Gürcü yönetmen çeşitli anlatım biçimlerini, stilleri ve üslûpları deniyor filminde. Önceki uzun metrajından (onun da uzun bir adı vardı: ‘Yaz Bir Daha Geri Gelmesin’) aşina olduğumuz üzere yine bir anlatıcı kullanmış. Görmediğimiz şeyleri bize anlatan ‘Binbir Gece Masalları’nın ‘Şehrazat’ına benzer dış ses önce hikâyeyi, atmosferi tanımamıza yardımcı oluyor. Daha sonra bir şehir hikâyesi anlatır gibi mekânları, görmüş geçirmiş müzik okulunu, Beyaz Köprü’yü, eski tiyatro binasını tarif ediyor. Bazen de çok kişiselleşiyor ve yönetmenin sesine dönüşerek seyirci ile etkileşime giriyor. Bunlardan en dikkat çekeninde, aşık çiftin fiziksel değişimi öncesi bizden ilk sinyalde gözlerimizi kapatmamızı ve ikinci sinyalde yeniden açmamızı istiyor. Bu huzurlu dingin hayatı resmederken yaşadığımız çağın vahşeti, hayvanlara yapılan zulüm, açgözlülük yüzünden çıkan orman yangınlarından duyduğu kederi dile getiriyor. Günün birinde bunca vahşet olurken sen ne yapıyordun, oturup film mi çekiyordun diye soracak olan çocuklarına ne cevap vereceğini bilememenin tedirginliğini yaşıyor.

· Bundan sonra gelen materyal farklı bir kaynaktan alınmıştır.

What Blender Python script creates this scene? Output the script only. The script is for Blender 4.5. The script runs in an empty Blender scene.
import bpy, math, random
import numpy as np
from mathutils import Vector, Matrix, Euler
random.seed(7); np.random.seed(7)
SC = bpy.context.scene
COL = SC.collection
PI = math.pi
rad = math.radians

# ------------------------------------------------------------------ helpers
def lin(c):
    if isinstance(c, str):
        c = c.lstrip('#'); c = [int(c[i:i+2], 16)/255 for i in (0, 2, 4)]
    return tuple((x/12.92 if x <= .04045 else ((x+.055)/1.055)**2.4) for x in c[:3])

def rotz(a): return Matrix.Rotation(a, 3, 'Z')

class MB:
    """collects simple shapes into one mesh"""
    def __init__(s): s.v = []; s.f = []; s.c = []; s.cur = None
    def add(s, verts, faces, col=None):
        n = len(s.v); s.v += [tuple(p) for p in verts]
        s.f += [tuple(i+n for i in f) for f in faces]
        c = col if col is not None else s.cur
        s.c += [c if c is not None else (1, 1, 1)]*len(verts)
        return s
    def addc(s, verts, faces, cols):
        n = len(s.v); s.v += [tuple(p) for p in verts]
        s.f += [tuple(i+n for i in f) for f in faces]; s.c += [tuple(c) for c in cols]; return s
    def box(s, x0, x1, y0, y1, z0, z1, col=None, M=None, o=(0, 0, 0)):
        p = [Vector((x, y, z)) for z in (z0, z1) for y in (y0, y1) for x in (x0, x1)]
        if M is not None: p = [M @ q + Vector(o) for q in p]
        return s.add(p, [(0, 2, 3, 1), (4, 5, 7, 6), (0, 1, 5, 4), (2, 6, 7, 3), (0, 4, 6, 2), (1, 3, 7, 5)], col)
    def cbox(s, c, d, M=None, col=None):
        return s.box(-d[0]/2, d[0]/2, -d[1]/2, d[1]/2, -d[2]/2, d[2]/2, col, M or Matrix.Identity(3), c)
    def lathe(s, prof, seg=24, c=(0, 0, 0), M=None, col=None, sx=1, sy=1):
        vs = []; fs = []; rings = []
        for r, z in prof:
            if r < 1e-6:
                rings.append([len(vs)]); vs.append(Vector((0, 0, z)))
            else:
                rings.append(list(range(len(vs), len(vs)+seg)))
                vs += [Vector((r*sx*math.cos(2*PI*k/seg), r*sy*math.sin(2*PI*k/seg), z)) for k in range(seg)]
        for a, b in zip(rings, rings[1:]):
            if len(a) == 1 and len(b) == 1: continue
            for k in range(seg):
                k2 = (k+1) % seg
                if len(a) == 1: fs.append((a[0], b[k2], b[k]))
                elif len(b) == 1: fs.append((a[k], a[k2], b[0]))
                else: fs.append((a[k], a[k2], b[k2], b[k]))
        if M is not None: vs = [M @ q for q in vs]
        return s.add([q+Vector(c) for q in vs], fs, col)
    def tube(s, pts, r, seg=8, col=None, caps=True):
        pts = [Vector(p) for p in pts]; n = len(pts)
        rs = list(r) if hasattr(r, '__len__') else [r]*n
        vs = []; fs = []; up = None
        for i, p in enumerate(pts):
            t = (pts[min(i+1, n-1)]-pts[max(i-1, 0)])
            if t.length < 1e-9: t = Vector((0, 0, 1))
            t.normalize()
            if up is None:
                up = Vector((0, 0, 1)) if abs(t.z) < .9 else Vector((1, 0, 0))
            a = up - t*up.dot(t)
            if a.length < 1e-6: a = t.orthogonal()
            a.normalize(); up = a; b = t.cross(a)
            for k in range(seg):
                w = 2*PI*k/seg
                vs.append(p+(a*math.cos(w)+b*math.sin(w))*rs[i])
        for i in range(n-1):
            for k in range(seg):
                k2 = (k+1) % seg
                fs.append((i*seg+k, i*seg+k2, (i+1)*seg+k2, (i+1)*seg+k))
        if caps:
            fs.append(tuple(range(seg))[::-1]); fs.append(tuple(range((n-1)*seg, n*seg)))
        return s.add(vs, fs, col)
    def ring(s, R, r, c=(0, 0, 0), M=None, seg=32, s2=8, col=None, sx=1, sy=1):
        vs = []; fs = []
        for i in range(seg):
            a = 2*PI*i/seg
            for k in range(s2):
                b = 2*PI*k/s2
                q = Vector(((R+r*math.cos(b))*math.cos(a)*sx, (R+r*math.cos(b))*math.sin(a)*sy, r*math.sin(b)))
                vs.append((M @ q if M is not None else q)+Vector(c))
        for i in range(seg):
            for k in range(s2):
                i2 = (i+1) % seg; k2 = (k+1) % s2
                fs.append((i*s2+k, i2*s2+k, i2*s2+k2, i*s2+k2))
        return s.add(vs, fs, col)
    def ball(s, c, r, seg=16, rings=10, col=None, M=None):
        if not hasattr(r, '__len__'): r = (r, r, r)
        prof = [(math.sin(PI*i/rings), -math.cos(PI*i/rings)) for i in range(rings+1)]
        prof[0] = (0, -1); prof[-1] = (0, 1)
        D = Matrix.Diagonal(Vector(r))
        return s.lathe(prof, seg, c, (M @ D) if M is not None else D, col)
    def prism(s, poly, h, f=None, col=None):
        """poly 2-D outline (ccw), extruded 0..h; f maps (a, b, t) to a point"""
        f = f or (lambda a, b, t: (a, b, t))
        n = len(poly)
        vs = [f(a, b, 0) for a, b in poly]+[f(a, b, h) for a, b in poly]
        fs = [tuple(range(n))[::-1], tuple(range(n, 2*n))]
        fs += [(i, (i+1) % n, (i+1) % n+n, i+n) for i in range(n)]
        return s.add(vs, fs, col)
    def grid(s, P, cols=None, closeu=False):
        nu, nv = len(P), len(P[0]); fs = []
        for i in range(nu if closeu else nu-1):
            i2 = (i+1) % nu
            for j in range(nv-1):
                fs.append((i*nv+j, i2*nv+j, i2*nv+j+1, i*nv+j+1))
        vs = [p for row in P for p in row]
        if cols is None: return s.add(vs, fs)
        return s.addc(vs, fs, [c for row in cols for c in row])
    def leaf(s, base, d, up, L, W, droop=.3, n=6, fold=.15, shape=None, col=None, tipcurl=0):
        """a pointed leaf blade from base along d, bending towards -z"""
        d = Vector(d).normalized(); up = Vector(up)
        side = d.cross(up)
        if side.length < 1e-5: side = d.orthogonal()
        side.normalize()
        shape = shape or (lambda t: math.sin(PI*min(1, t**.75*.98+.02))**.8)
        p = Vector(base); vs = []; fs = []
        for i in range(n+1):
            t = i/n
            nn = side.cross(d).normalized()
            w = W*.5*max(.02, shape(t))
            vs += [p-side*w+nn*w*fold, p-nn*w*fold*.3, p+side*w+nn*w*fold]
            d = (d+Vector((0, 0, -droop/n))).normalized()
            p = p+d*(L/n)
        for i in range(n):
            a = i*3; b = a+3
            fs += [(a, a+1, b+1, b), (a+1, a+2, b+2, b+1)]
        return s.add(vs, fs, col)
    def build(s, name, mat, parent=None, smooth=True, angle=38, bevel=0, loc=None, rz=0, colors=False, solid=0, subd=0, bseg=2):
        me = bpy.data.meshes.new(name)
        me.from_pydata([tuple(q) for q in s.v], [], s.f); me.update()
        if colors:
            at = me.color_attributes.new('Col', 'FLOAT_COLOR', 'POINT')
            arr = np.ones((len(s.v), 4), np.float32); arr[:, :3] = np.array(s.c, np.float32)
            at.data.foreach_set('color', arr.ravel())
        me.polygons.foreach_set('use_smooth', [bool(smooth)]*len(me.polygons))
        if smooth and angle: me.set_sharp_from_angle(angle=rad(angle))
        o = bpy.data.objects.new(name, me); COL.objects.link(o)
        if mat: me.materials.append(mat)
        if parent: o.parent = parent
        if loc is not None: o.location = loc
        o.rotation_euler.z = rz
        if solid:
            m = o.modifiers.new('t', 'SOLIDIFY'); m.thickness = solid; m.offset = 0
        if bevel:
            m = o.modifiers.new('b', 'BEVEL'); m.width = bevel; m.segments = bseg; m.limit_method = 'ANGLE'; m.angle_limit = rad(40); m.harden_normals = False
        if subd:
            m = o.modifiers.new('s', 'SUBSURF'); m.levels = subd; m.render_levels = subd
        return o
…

Sinemanın ve bir o kadar da futbolun insanları bir araya getirdiğini ve kaynaştırdığının altını çiziyor. Toplu halde film seyretmenin ve kafelerde birlikte maç izlemenin (kendi ifadesi ile) ‘eşsiz paralelliğinden’ dem vuruyor. Film izlemenin hayatımıza kattığı keyfe selam ederken, sinefillik ve futbol sevgisinin duygusal toplaşmasını, insanları birbiri ile buluşturmasını yüceltiyor. Okul çıkışı ile açılan ve sinema tarihinin ilk filmi olarak kabul edilen ‘Lumière Fabrikası’ndan Çıkan İşçiler / Sortie des Usines Lumière à Lyon’dan esinlendiğini düşündüğüm ilk sahne bu açıdan anlamlı. Sinemacının ilerleyen bölümlerden bazılarını (örneğin Lisa’nın dondurmacıda işe başladığı sahnede) sessiz film tadında konuşmasız ve piyano eşlikli fonda çekmesi de öyle.

Bir söyleşisinde ‘sihir denilen şeylere, gerçek olamayacak kadar garip olduğu düşünülen doğaüstü gelişmelere alan açmayı, bunların günlük hayatımızın bir parçası olduğunu dile getirmeyi hedeflediğini’ dile getiriyor Koberidze. Günlük hayatın kendisinin heyecan verici olduğundan dem vururken, buna süper dramatik ya da aşırı heyecanlı bir şeyler eklemeye gerek olmadığını ekliyor. Filmin adına gelince, öncelikle neyin daha önemli olduğunu işaret etmesini istemediğini ve bu uzun adı Leo Messi’den ilham aldığını belirtiyor. Attığı 3 golle Arjantin’i 2018 Dünya Kupası’na taşıyan yıldız futbolcunun her gol attığında gökyüzüne bakması, onun bir şeyle olan bağını ifade eden bu evrensel jesti sinemacıyı hep heyecanlandırmış. ‘Yukarı baktığında herkesin gördüğü farklıdır. Filmde herkes bu sorunun cevabını bulur diye düşündüm.’ diyor.